AIM OF THE TASK: Everything from the line with "Continue the Blender" through the line with "obj_each('ceiling_tube', bm, M_dark, lu)" should be repeated exactly, both of those lines included, and nothing else.

RAW DATA:
* * * * * * *
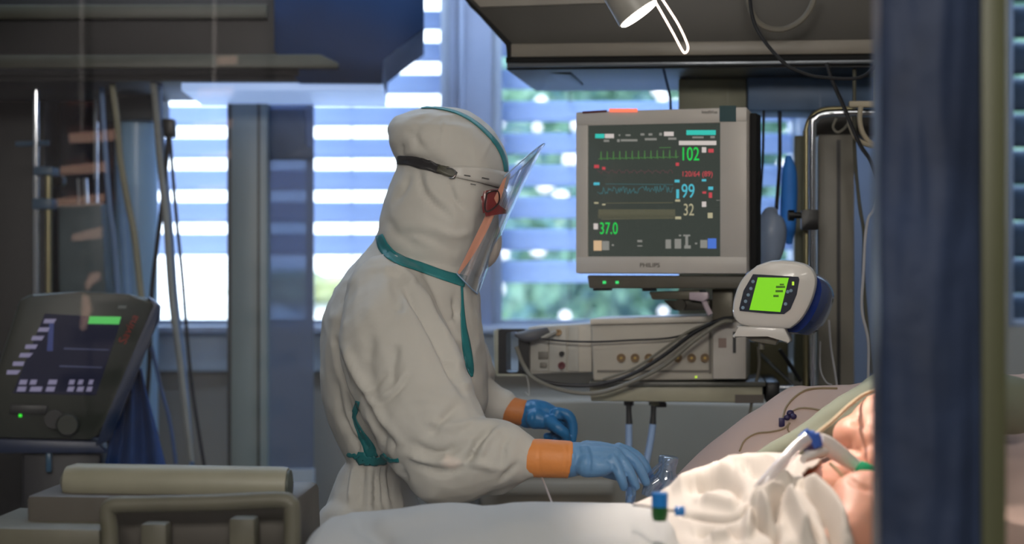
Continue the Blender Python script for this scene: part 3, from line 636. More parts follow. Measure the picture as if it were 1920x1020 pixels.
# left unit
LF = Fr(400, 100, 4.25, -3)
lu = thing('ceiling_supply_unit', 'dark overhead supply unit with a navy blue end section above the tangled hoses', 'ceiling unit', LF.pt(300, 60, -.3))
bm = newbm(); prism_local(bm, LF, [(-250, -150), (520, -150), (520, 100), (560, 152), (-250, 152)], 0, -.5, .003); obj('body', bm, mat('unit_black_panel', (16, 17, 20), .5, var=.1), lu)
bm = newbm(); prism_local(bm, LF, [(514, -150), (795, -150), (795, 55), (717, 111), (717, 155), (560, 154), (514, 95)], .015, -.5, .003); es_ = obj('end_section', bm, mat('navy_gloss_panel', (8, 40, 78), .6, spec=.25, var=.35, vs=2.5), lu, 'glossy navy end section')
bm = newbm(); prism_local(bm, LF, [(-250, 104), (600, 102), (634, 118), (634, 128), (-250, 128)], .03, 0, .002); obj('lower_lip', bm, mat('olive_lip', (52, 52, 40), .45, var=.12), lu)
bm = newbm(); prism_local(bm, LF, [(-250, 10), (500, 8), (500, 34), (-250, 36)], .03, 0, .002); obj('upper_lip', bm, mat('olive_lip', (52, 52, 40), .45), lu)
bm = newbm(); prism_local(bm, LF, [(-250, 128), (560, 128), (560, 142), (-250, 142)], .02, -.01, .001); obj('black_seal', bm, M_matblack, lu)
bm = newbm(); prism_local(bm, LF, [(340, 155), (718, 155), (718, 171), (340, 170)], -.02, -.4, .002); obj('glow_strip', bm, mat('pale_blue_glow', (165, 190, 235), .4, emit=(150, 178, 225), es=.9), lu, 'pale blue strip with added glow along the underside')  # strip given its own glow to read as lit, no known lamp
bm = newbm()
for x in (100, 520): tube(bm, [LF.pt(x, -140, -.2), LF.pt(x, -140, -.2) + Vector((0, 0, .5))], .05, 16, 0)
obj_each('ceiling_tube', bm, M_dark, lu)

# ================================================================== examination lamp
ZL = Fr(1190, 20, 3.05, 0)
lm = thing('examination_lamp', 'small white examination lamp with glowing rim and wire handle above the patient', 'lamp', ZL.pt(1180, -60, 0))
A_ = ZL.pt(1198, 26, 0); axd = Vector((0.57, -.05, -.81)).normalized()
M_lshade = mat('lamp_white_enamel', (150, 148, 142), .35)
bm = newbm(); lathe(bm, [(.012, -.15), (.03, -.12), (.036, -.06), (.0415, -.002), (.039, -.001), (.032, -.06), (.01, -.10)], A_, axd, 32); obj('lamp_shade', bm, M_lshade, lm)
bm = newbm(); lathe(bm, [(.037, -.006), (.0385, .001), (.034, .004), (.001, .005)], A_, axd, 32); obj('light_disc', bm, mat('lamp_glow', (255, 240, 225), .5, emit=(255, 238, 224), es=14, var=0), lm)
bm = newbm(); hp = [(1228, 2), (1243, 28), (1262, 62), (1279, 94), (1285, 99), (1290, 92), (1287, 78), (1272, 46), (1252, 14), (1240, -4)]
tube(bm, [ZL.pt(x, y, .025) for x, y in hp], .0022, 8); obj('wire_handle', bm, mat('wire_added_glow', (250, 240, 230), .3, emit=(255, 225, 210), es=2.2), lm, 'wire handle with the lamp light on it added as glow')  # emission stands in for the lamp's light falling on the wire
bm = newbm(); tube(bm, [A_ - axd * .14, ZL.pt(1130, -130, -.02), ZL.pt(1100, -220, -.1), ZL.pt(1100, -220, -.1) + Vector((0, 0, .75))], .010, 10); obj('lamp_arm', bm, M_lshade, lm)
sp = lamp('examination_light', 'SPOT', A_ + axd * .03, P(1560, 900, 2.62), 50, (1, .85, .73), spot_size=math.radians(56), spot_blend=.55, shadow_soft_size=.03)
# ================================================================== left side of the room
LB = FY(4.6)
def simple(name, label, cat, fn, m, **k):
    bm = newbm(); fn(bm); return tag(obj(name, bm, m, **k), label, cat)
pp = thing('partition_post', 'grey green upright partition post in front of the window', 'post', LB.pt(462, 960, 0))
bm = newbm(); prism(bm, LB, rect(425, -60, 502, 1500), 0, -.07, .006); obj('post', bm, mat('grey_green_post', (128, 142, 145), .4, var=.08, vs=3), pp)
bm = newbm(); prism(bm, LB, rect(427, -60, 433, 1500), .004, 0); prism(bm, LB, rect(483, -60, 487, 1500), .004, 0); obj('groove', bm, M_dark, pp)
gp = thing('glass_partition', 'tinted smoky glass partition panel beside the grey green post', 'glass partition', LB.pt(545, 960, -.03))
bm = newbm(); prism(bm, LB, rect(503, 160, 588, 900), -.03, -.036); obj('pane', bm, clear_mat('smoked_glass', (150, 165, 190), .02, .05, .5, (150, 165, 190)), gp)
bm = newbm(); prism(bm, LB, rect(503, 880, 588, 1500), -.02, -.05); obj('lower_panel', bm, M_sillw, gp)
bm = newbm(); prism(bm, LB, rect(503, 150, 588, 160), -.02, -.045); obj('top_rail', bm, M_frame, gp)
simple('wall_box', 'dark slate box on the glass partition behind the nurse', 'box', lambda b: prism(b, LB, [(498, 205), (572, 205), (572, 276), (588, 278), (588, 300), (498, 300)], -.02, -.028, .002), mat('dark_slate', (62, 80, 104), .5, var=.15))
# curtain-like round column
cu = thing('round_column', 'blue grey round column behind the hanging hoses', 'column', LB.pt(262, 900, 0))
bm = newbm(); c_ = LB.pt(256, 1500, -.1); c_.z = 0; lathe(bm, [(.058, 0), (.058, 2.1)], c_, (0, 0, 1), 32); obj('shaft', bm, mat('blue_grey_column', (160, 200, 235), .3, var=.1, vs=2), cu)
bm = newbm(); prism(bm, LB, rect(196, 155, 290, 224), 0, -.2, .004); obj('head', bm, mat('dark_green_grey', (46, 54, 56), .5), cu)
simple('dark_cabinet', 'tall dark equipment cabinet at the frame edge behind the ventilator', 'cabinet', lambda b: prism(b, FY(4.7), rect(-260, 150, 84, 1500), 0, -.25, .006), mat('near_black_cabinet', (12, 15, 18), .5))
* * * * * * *
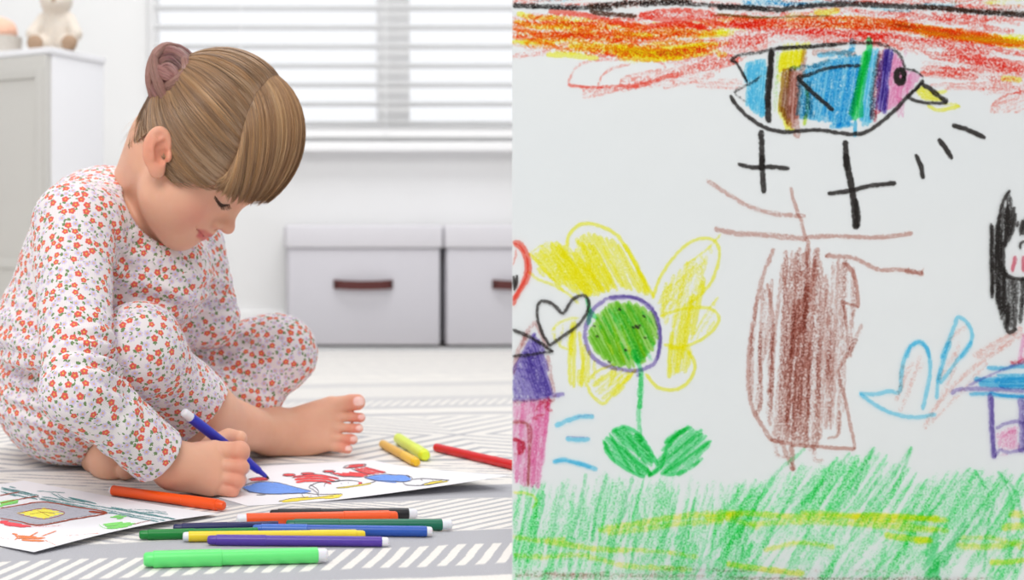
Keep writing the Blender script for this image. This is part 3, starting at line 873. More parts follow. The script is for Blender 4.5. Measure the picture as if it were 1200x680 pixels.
* * * * * * *
RESULT BELOW:
Continue the Blender Python script for this scene: part 3, from line 636. More parts follow. Measure the picture as if it were 1920x1020 pixels.
# left unit
LF = Fr(400, 100, 4.25, -3)
lu = thing('ceiling_supply_unit', 'dark overhead supply unit with a navy blue end section above the tangled hoses', 'ceiling unit', LF.pt(300, 60, -.3))
bm = newbm(); prism_local(bm, LF, [(-250, -150), (520, -150), (520, 100), (560, 152), (-250, 152)], 0, -.5, .003); obj('body', bm, mat('unit_black_panel', (16, 17, 20), .5, var=.1), lu)
bm = newbm(); prism_local(bm, LF, [(514, -150), (795, -150), (795, 55), (717, 111), (717, 155), (560, 154), (514, 95)], .015, -.5, .003); es_ = obj('end_section', bm, mat('navy_gloss_panel', (8, 40, 78), .6, spec=.25, var=.35, vs=2.5), lu, 'glossy navy end section')
bm = newbm(); prism_local(bm, LF, [(-250, 104), (600, 102), (634, 118), (634, 128), (-250, 128)], .03, 0, .002); obj('lower_lip', bm, mat('olive_lip', (52, 52, 40), .45, var=.12), lu)
bm = newbm(); prism_local(bm, LF, [(-250, 10), (500, 8), (500, 34), (-250, 36)], .03, 0, .002); obj('upper_lip', bm, mat('olive_lip', (52, 52, 40), .45), lu)
bm = newbm(); prism_local(bm, LF, [(-250, 128), (560, 128), (560, 142), (-250, 142)], .02, -.01, .001); obj('black_seal', bm, M_matblack, lu)
bm = newbm(); prism_local(bm, LF, [(340, 155), (718, 155), (718, 171), (340, 170)], -.02, -.4, .002); obj('glow_strip', bm, mat('pale_blue_glow', (165, 190, 235), .4, emit=(150, 178, 225), es=.9), lu, 'pale blue strip with added glow along the underside')  # strip given its own glow to read as lit, no known lamp
bm = newbm()
for x in (100, 520): tube(bm, [LF.pt(x, -140, -.2), LF.pt(x, -140, -.2) + Vector((0, 0, .5))], .05, 16, 0)
obj_each('ceiling_tube', bm, M_dark, lu)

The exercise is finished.